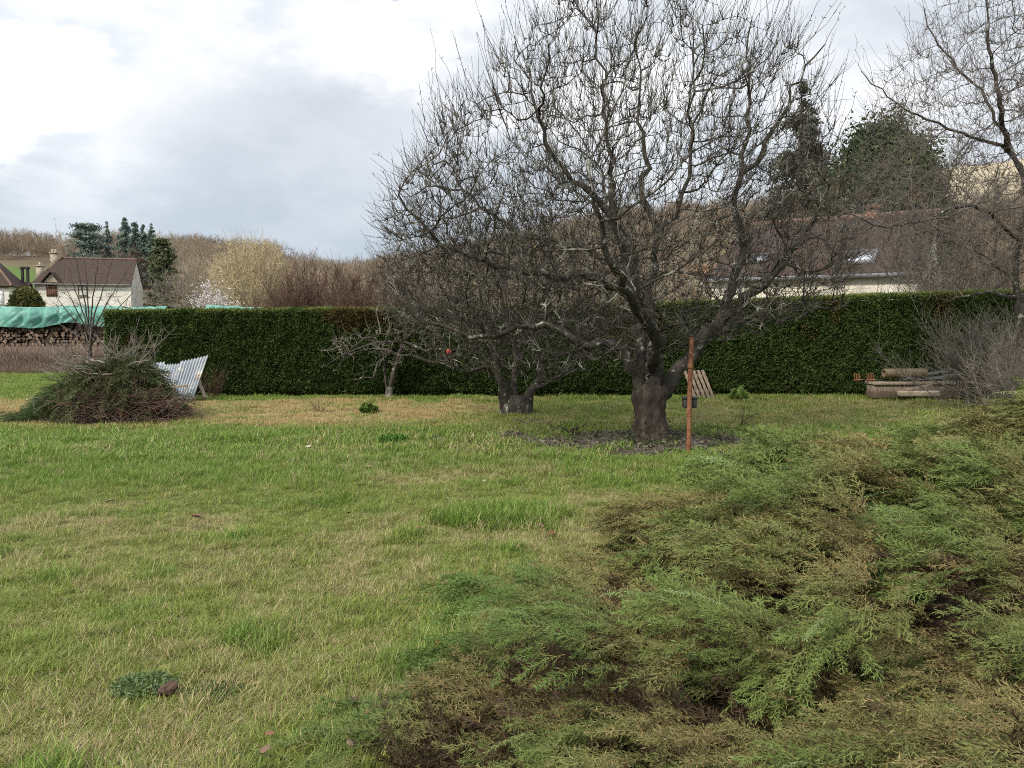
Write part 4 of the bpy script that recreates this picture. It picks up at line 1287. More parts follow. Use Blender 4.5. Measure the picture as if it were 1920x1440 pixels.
# ------------------------------------------------------------------ hedge
def build_hedge():
    x0, x1, y0, y1 = -9.35, 14.5, 18.15, 19.45
    top = lambda x: np.interp(x, [-9.35, -3.2, 1.7, 5.9, 10.1, 14.5], [1.945, 2.0, 2.06, 2.22, 2.38, 2.46])
    root = thing('clipped_hedge', 'long clipped dark green conifer hedge with browned patches near its top', 'hedge', (2.5, 18.8, 0))
    base = (2.5, 18.8, 0)
    # inner mass
    g = Geo()
    xs = np.arange(x0 + .12, x1, .12); zs = np.linspace(-.05, 1, 14)
    X, Z = np.meshgrid(xs, zs); x, z = X.ravel(), Z.ravel()
    f = np.stack([x, y0 + .16 + (vn(np.stack([x, z * 2.2], -1), 2.2, 3, 3) - .5) * .14, z * (top(x) - .12)], -1)
    nx = len(xs); i = np.arange((nx - 1) * 13); r = i // (nx - 1); q = i % (nx - 1); a = r * nx + q
    Q = np.stack([a, a + 1, a + 1 + nx, a + nx], -1)
    b = f.copy(); b[:, 1] = y1 - .15
    c = np.array((.018, .020, .010))
    g.add(f, Q, None, c); g.add(b, Q[:, ::-1], None, c)
    tf = f[-nx:]; tb = b[-nx:]; j = np.arange(nx - 1)
    g.add(np.concatenate([tf, tb]), np.stack([j, j + 1, j + 1 + nx, j + nx], -1), None, c)
    k = np.arange(14) * nx
    for s in (0, nx - 1):
        kk = np.arange(13); g.add(np.concatenate([f[k + s], b[k + s]]), np.stack([kk, kk + 1, kk + 15, kk + 14], -1), None, c)
    g.build('branches', M['ground'], root, base)
    # clipped sprays on the front, top and ends
    n = 135000
    x = rng.uniform(x0, x1, n); t = rng.uniform(0, 1, n); z = t * top(x)
    dp = rng.uniform(0, .12, n) ** 1.0
    lump = (vn(np.stack([x, z], -1), 3.0, 51, 3) - .5) * .16 + (vn(np.stack([x, z * .35], -1), 7, 52, 2) - .5) * .06
    F1 = np.stack([x, y0 + dp + lump + .03 * (z < .12) * 3, z], -1); N1 = np.tile([0, -1.0, .25], (n, 1))
    n2 = 30000
    x2 = rng.uniform(x0, x1, n2); y2 = rng.uniform(y0, y1, n2)
    F2 = np.stack([x2, y2, top(x2) - rng.uniform(0, .06, n2) + (vn(np.stack([x2, y2], -1), 1.2, 8, 2) - .5) * .05], -1); N2 = np.tile([0, -.25, 1.0], (n2, 1))
    n3 = 7000
    y3 = rng.uniform(y0, y1, n3); z3 = rng.uniform(0, 1, n3) * top(np.array(x0)); x3 = x0 + rng.uniform(0, .1, n3)
    F3 = np.stack([x3, y3, z3], -1); N3 = np.tile([-1, 0, .2], (n3, 1))
    Pn = np.concatenate([F1, F2, F3]); Nn = np.concatenate([N1, N2, N3])
    m = len(Pn)
    u = 960 + F * Pn[:, 0] / Pn[:, 1]; hh = Pn[:, 2] / top(Pn[:, 0])
    nz = vn(Pn[:, [0, 2]], 1.6, 61, 3); nf = vn(Pn, 9.0, 62, 2)
    zone = np.zeros(m)
    for uc, uw, hc, hw, s in ((665, 95, .84, .22, .8), (1175, 130, .78, .30, .95), (1560, 90, .82, .2, .7), (1745, 55, .82, .22, .9), (930, 120, .85, .2, .45), (260, 70, .75, .3, .35)):
        zone = np.maximum(zone, s * ss(np.hypot((u - uc) / uw, (hh - hc) / hw), 1.2, .3))
    br = ss(nz + zone * .5 + (nf - .5) * .35, .70, .95)
    g1 = np.array((.040, .066, .020)); g2 = np.array((.082, .122, .036)); g3 = np.array((.16, .19, .055))
    col = g1 + (g2 - g1) * ss(nf * .6 + rng.uniform(0, .4, m), .3, .8)[:, None]
    ct = ss(hh, .955, 1.0) * (nz > .25)  # crest lightened in the colour to look sunlit
    col = col + (g3 - col) * (.75 * ct)[:, None]
    col = col + (np.array((.12, .066, .034)) * rng.uniform(.6, 1.2, (m, 1)) - col) * (br * .62)[:, None]
    g = Geo()
    for kx in range(3):
        d = nrm(Nn * .8 + rng.normal(size=(m, 3)) * .65 + np.array([0, 0, .35])); s = np.cross(d, nrm(rng.normal(size=(m, 3)))); s = nrm(s)
        L = rng.uniform(.04, .085, m)[:, None]; w = rng.uniform(.008, .016, m)[:, None]
        o = Pn + rng.normal(size=(m, 3)) * .02
        V = np.stack([o - s * w, o + s * w, o + d * L], 1)
        g.add(V.reshape(-1, 3), None, np.arange(3 * m).reshape(-1, 3), np.repeat(col * rng.uniform(.75, 1.3, (m, 1)), 3, 0))
    g.build('foliage', M['hedge_leaf'], root, base)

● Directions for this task
Set down the material above as is, without any pictures.

● Problem solution
Write part 4 of the bpy script that recreates this picture. It picks up at line 1287. More parts follow. Use Blender 4.5. Measure the picture as if it were 1920x1440 pixels.
# ------------------------------------------------------------------ hedge
def build_hedge():
    x0, x1, y0, y1 = -9.35, 14.5, 18.15, 19.45
    top = lambda x: np.interp(x, [-9.35, -3.2, 1.7, 5.9, 10.1, 14.5], [1.945, 2.0, 2.06, 2.22, 2.38, 2.46])
    root = thing('clipped_hedge', 'long clipped dark green conifer hedge with browned patches near its top', 'hedge', (2.5, 18.8, 0))
    base = (2.5, 18.8, 0)
    # inner mass
    g = Geo()
    xs = np.arange(x0 + .12, x1, .12); zs = np.linspace(-.05, 1, 14)
    X, Z = np.meshgrid(xs, zs); x, z = X.ravel(), Z.ravel()
    f = np.stack([x, y0 + .16 + (vn(np.stack([x, z * 2.2], -1), 2.2, 3, 3) - .5) * .14, z * (top(x) - .12)], -1)
    nx = len(xs); i = np.arange((nx - 1) * 13); r = i // (nx - 1); q = i % (nx - 1); a = r * nx + q
    Q = np.stack([a, a + 1, a + 1 + nx, a + nx], -1)
    b = f.copy(); b[:, 1] = y1 - .15
    c = np.array((.018, .020, .010))
    g.add(f, Q, None, c); g.add(b, Q[:, ::-1], None, c)
    tf = f[-nx:]; tb = b[-nx:]; j = np.arange(nx - 1)
    g.add(np.concatenate([tf, tb]), np.stack([j, j + 1, j + 1 + nx, j + nx], -1), None, c)
    k = np.arange(14) * nx
    for s in (0, nx - 1):
        kk = np.arange(13); g.add(np.concatenate([f[k + s], b[k + s]]), np.stack([kk, kk + 1, kk + 15, kk + 14], -1), None, c)
    g.build('branches', M['ground'], root, base)
    # clipped sprays on the front, top and ends
    n = 135000
    x = rng.uniform(x0, x1, n); t = rng.uniform(0, 1, n); z = t * top(x)
    dp = rng.uniform(0, .12, n) ** 1.0
    lump = (vn(np.stack([x, z], -1), 3.0, 51, 3) - .5) * .16 + (vn(np.stack([x, z * .35], -1), 7, 52, 2) - .5) * .06
    F1 = np.stack([x, y0 + dp + lump + .03 * (z < .12) * 3, z], -1); N1 = np.tile([0, -1.0, .25], (n, 1))
    n2 = 30000
    x2 = rng.uniform(x0, x1, n2); y2 = rng.uniform(y0, y1, n2)
    F2 = np.stack([x2, y2, top(x2) - rng.uniform(0, .06, n2) + (vn(np.stack([x2, y2], -1), 1.2, 8, 2) - .5) * .05], -1); N2 = np.tile([0, -.25, 1.0], (n2, 1))
    n3 = 7000
    y3 = rng.uniform(y0, y1, n3); z3 = rng.uniform(0, 1, n3) * top(np.array(x0)); x3 = x0 + rng.uniform(0, .1, n3)
    F3 = np.stack([x3, y3, z3], -1); N3 = np.tile([-1, 0, .2], (n3, 1))
    Pn = np.concatenate([F1, F2, F3]); Nn = np.concatenate([N1, N2, N3])
    m = len(Pn)
    u = 960 + F * Pn[:, 0] / Pn[:, 1]; hh = Pn[:, 2] / top(Pn[:, 0])
    nz = vn(Pn[:, [0, 2]], 1.6, 61, 3); nf = vn(Pn, 9.0, 62, 2)
    zone = np.zeros(m)
    for uc, uw, hc, hw, s in ((665, 95, .84, .22, .8), (1175, 130, .78, .30, .95), (1560, 90, .82, .2, .7), (1745, 55, .82, .22, .9), (930, 120, .85, .2, .45), (260, 70, .75, .3, .35)):
        zone = np.maximum(zone, s * ss(np.hypot((u - uc) / uw, (hh - hc) / hw), 1.2, .3))
    br = ss(nz + zone * .5 + (nf - .5) * .35, .70, .95)
    g1 = np.array((.040, .066, .020)); g2 = np.array((.082, .122, .036)); g3 = np.array((.16, .19, .055))
    col = g1 + (g2 - g1) * ss(nf * .6 + rng.uniform(0, .4, m), .3, .8)[:, None]
    ct = ss(hh, .955, 1.0) * (nz > .25)  # crest lightened in the colour to look sunlit
    col = col + (g3 - col) * (.75 * ct)[:, None]
    col = col + (np.array((.12, .066, .034)) * rng.uniform(.6, 1.2, (m, 1)) - col) * (br * .62)[:, None]
    g = Geo()
    for kx in range(3):
        d = nrm(Nn * .8 + rng.normal(size=(m, 3)) * .65 + np.array([0, 0, .35])); s = np.cross(d, nrm(rng.normal(size=(m, 3)))); s = nrm(s)
        L = rng.uniform(.04, .085, m)[:, None]; w = rng.uniform(.008, .016, m)[:, None]
        o = Pn + rng.normal(size=(m, 3)) * .02
        V = np.stack([o - s * w, o + s * w, o + d * L], 1)
        g.add(V.reshape(-1, 3), None, np.arange(3 * m).reshape(-1, 3), np.repeat(col * rng.uniform(.75, 1.3, (m, 1)), 3, 0))
    g.build('foliage', M['hedge_leaf'], root, base)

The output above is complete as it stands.